Just a quick additional note – which I will pick up again. There seems to be a pervasive narrative which says democracy (by which we really mean a market-based capitalist system in which some bits of democracy are allowed) has struggled along against a backdrop of ignorance and backwardness and is now being attacked by the rise of radical Islam.  I think this narrative is absolutely wrong.  What I suggest as an alternative is that for 50 years or so the western agenda of capitalist free markets with its thin sugar coating of democracy-lite has failed utterly to deliver on its promises.  The reality of the western system has been endemic state corruption, wealth expropriation, indebtedness and the corrupt quasi-military rule of a western supported elite.

The rise of Islam has not been because most people have become hugely funadamentalist, but because Islamic organisations on the ground, like Hamas, deliver. Islam is not first and foremost ‘radicalising’ people, it is feeding and clothing them. Some of them it radicalises thereafter. It has their attention because it helped them. You want clean water in a poor area, you want relief from police corruption – the radical islamic groups deliver. In exactly the way the mafia in the US would offer people ‘protection’ from corrupt police forces.

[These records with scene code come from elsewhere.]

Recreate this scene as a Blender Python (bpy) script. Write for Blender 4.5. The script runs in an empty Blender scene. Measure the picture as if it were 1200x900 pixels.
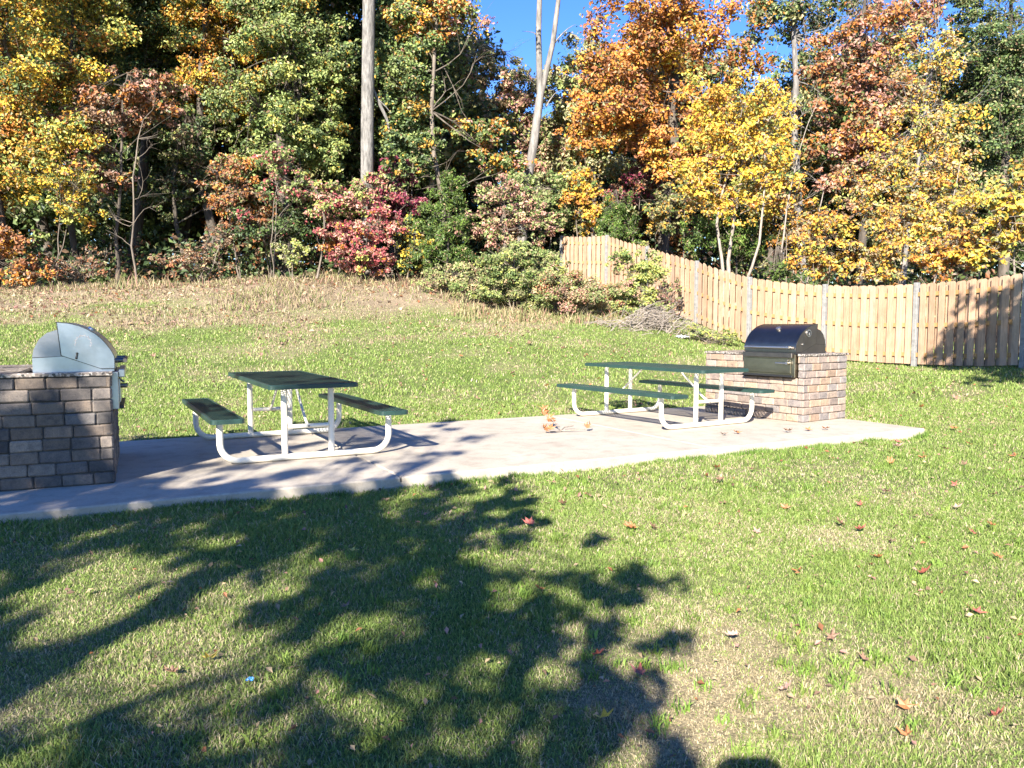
import bpy, bmesh, math, random
import numpy as np
random.seed(7)
rng = np.random.default_rng(11)
S = bpy.context.scene
COL = S.collection
R = math.radians

# ------------------------------------------------------------------ survey
CAM_H, FOC, HOR = 1.306, 930.0, 382.7            # eye height over the slab, focal length and horizon of the survey photo
PITCH = math.atan((450 - HOR) / FOC)
SUN_AZ, SUN_EL = R(17), R(28.8)                    # shadows run 17 deg right of straight ahead

def at(px, py, d):
    """surveyed point: bearing and height read from the photo, distance d in metres"""
    a = (px - 600) / FOC; b = (450 - py) / FOC
    ry = math.cos(PITCH) + b * math.sin(PITCH); rz = -math.sin(PITCH) + b * math.cos(PITCH)
    t = d / ry
    return (a * t, d, CAM_H + rz * t)

def on_ground(px, py, n=400):
    a = (px - 600) / FOC; b = (450 - py) / FOC
    ry = math.cos(PITCH) + b * math.sin(PITCH); rz = -math.sin(PITCH) + b * math.cos(PITCH)
    t = np.linspace(1.5, 34, 3000)
    z = CAM_H + rz * t; h = H(a * t, ry * t)
    i = int(np.argmax(z <= h)) if (z <= h).any() else len(t) - 1
    return (a * t[i], ry * t[i], float(h[i]))

# ------------------------------------------------------------------ noise and terrain
def _hash(i, j, s):
    v = np.sin(i * 127.1 + j * 311.7 + s * 74.7) * 43758.5453
    return v - np.floor(v)
def vnoise(x, y, s=0):
    x = np.asarray(x, float); y = np.asarray(y, float)
    i = np.floor(x); j = np.floor(y); u = x - i; v = y - j
    u = u * u * (3 - 2 * u); v = v * v * (3 - 2 * v)
    return (_hash(i, j, s) * (1 - u) + _hash(i + 1, j, s) * u) * (1 - v) + (_hash(i, j + 1, s) * (1 - u) + _hash(i + 1, j + 1, s) * u) * v
def fbm(x, y, s=0, o=3):
    r = 0; a = .5; t = 0
    for k in range(o):
        r = r + a * vnoise(np.asarray(x) * 2 ** k, np.asarray(y) * 2 ** k, s + k * 13); t += a; a *= .5
    return r / t
def sstep(a, b, x):
    t = np.clip((x - a) / (b - a), 0, 1); return t * t * (3 - 2 * t)

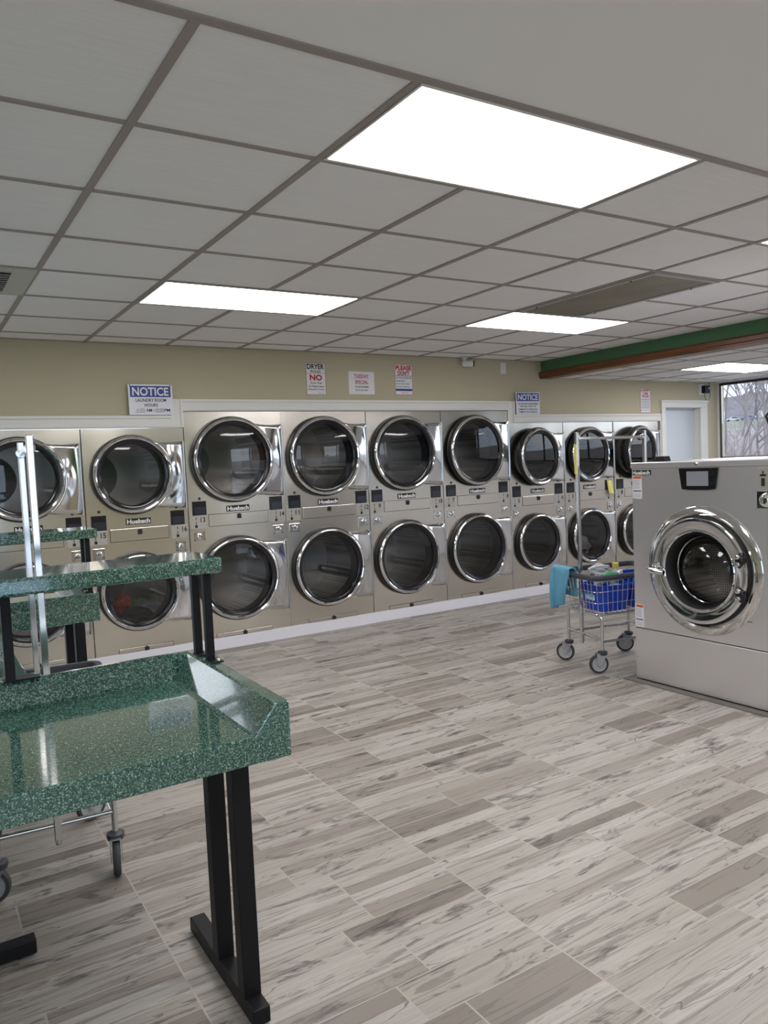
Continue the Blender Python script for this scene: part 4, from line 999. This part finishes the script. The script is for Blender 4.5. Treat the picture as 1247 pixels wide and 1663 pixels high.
# vehicles far off
def vehicle(name, label, loc, rz, body, L, Wd, h, truck=False):
    t = thing(name, label, 'truck' if truck else 'car', loc, rz); bm = B()
    if truck:
        box(bm, -L / 2, L * .22, -Wd / 2, Wd / 2, .55, h); b = obj('cargo_box', bm, body, t, bevel=.04)
        bm = B(); poly(bm, [(L * .24, .45), (L / 2, .45), (L / 2, 1.15), (L * .44, 1.25), (L * .36, 1.95), (L * .24, 2.0)], -Wd / 2 + .05, Wd / 2 - .05); obj('cab', bm, body, t, bevel=.05)
        bm = B(); poly(bm, [(L * .27, 1.25), (L * .43, 1.25), (L * .36, 1.85), (L * .27, 1.85)], -Wd / 2 + .04, Wd / 2 - .04); obj('cab_window', bm, M_BLKGLOSS, t)
    else:
        poly(bm, [(-L * .5, .35), (L * .5, .35), (L * .5, .72), (L * .42, .86), (L * .22, .93), (L * .08, h - .03), (-L * .22, h), (-L * .40, .98), (-L * .49, .92)], -Wd / 2, Wd / 2); obj('body', bm, body, t, bevel=.06)
        bm = B(); poly(bm, [(L * .19, .95), (L * .07, h - .10), (-L * .20, h - .08), (-L * .35, .98)], -Wd / 2 - .01, Wd / 2 + .01); obj('windows', bm, M_BLKGLOSS, t)
    for sx in (-.3, .32):
        for sy in (-1, 1):
            bm = B(); lathe(bm, [(0, -.1), (.25, -.1), (.33, -.08), (.33, .08), (.25, .1), (0, .1)], 24, Matrix.Translation((L * sx, sy * (Wd / 2 - .08), .33)) @ AX); obj('wheel', bm, M_BLACK, t, True)
    return t
def far(x, u): return (x, -1.70 + (x + .66) * u, ground_z(x) - .02)
vehicle('box_truck', 'distant white box truck seen through the bare trees', far(232, .686), 1.0, mat('white_truck_paint', (.85, .85, .85), .4), 6.0, 2.3, 3.3, True)
vehicle('car', 'distant blue car parked beyond the field', far(226, .640), 2.2, mat('blue_car_paint', (.10, .16, .50), .3), 4.4, 1.8, 1.5)
vehicle('car', 'distant silver car parked between the truck and the blue car', far(231, .662), 2.3, mat('silver_car_paint', (.62, .64, .67), .3), 4.4, 1.8, 1.5)
vehicle('box_truck', 'distant pale van with box body farther right', far(232, .617), 2.2, mat('cream_truck_paint', (.72, .72, .66), .4), 6.0, 2.2, 2.6, True)
vehicle('car', 'light blue car parked outside the right window, seen as a reflection', (12.5, -3.2, -.3), 1.45, mat('light_blue_car_paint', (.25, .36, .52), .25), 4.4, 1.8, 1.5)
# small black framed sign hanging in the window at the right edge
t = thing('window_sign', 'small black-edged angular sign with a pinkish face in the right window', 'sign', (8.33, 3.70, 1.86))
def wpoly(bm, pts, y0, y1): poly(bm, pts, y0, y1); bmesh.ops.transform(bm, matrix=WM, verts=bm.verts[:])
hexa = [(-.12, .015), (-.02, .115), (.16, .115), (.22, -.03), (.12, -.13), (-.065, -.13)]
bm = B(); wpoly(bm, hexa, -.012, .012); obj('frame', bm, M_BLACK, t)
bm = B(); wpoly(bm, [(x * .78 + .01, z * .78) for x, z in hexa], -.014, -.011); obj('face', bm, mat('pink_sign_face', (.62, .36, .42), .5), t)
bm = B()
for x in (.0, .12): tube(bm, [(-.0, -x, .11), (0, -x, .49)], .002, 6)
obj('cord', bm, M_TUBE, t)

# ================================================================== things behind the viewer that the steel reflects
t = thing('wall_poster', 'orange poster on the green band of the front wall', 'poster', (6.9, YF + .01, 1.95))
bm = B(); box(bm, -.6, .6, -.005, .005, -.3, .3); obj('sheet', bm, mat('orange_paper', (.62, .26, .06), .6), t)
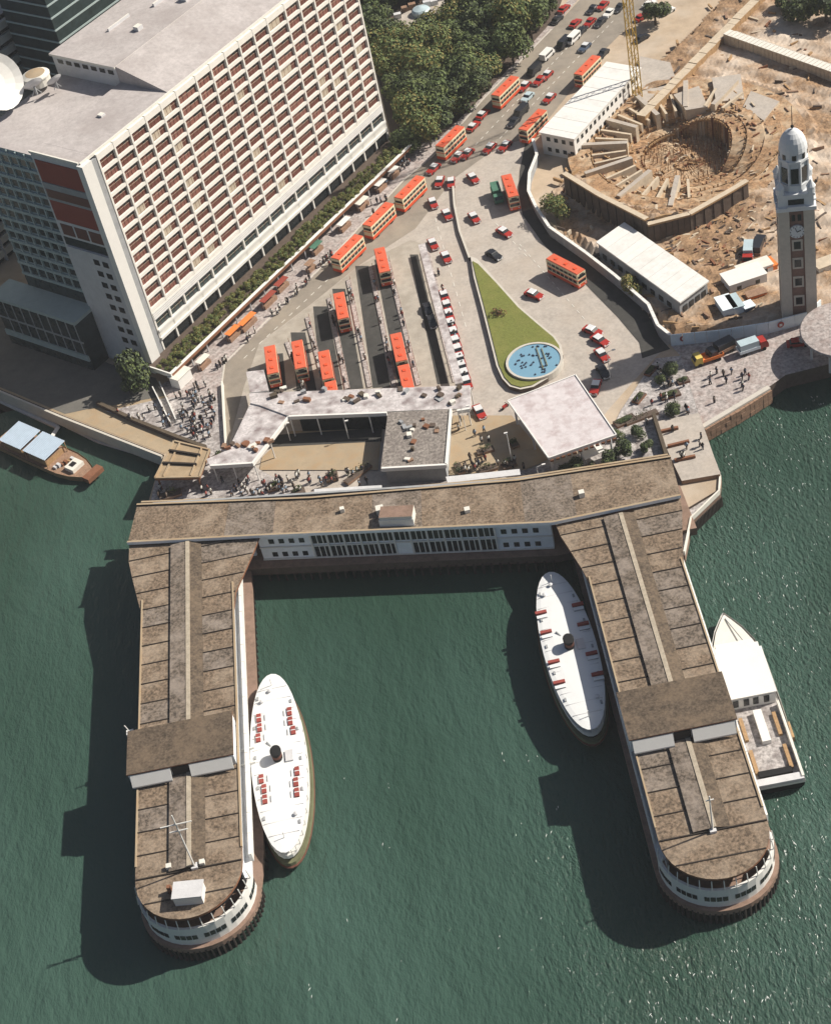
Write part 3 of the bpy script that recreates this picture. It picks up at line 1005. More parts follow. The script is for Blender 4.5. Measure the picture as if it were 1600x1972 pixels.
pav = thing('pavilion', 'small brown roofed pavilion where the promenade meets the pier', 'pavilion', tuple(P(345, 888)))
lp = loc_of(pav)
Q = [P(*c, ZG + 4) for c in [(336, 850), (405, 867), (385, 920), (299, 922)]]
mat('pav_roof', (.34, .26, .17), var=.2, scale=1.0, stain=(.24, .17, .1), stain_amt=.5, stain_scale=.4)
MB().prism([lp(p) for p in Q], 3.5, 4.0, 'rust', 'pav_roof').build('roof_slab', pav)
for i in range(4):
    a, b2 = lp(Q[i]), lp(Q[(i + 1) % 4])
    MB().bar(a * .99, b2 * .99, .35, 4.002, 4.3, 'ochre').build('roof_edge', pav)
for s in (.3, .72):
    a, b2 = lp(Q[0].lerp(Q[3], s)), lp(Q[1].lerp(Q[2], s))
    MB().bar(a * .8, b2 * .8, .4, 4.002, 4.5, 'seam').build('roof_rib', pav)
for s in (.18, .82):
    a, b2 = lp(Q[0].lerp(Q[1], s)), lp(Q[3].lerp(Q[2], s))
    MB().bar(a * .95, b2 * .95, .3, 4.002, 4.35, 'ochre').build('roof_rib', pav)
for p in Q:
    c = lp(p) * .9
    MB().tube((c.x, c.y, 0), (c.x, c.y, 3.5), .22, 'rust').build('column', pav)
hw_ = MB()
kp = PP([(190, 780), (262, 814), (342, 846), (398, 866)], ZG)
for a, b2 in zip(kp, kp[1:]):
    hw_.bar(a, b2, .8, ZG, ZG + 1.0, 'dark_stone', 'bark')
tag(hw_.build('planter_wall'), 'long dark planter wall along the back of the sunlit promenade strip', 'low wall')

lm = MB()


def dashes(a, b_, n, wid=.16, frac=.45):
    a, b_ = P(*a, ZG + .08), P(*b_, ZG + .08)
    for k in range(n):
        p, q_ = a.lerp(b_, k / n), a.lerp(b_, (k + frac) / n)
        d_ = (q_ - p).normalized()
        m_ = Vector((-d_.y, d_.x, 0)) * wid / 2
        lm.sheet([p + m_, q_ + m_, q_ - m_, p - m_], ZG + .08, 'offwhite')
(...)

I suggest that the story is not of radical Islam seizing control, but of the utter failure of the western model creating a vacuum into which Isam is being drawn.  The hearts and minds of the people are not being won by Islam but lost by the west. If any western powers simply made it a point of foreign policy to support a truly law abiding government which shared its wealth with its people, Islam would have no hold there. But our financial system does not want to share.

Islam is not winning the argument. We are losing it. There is a difference.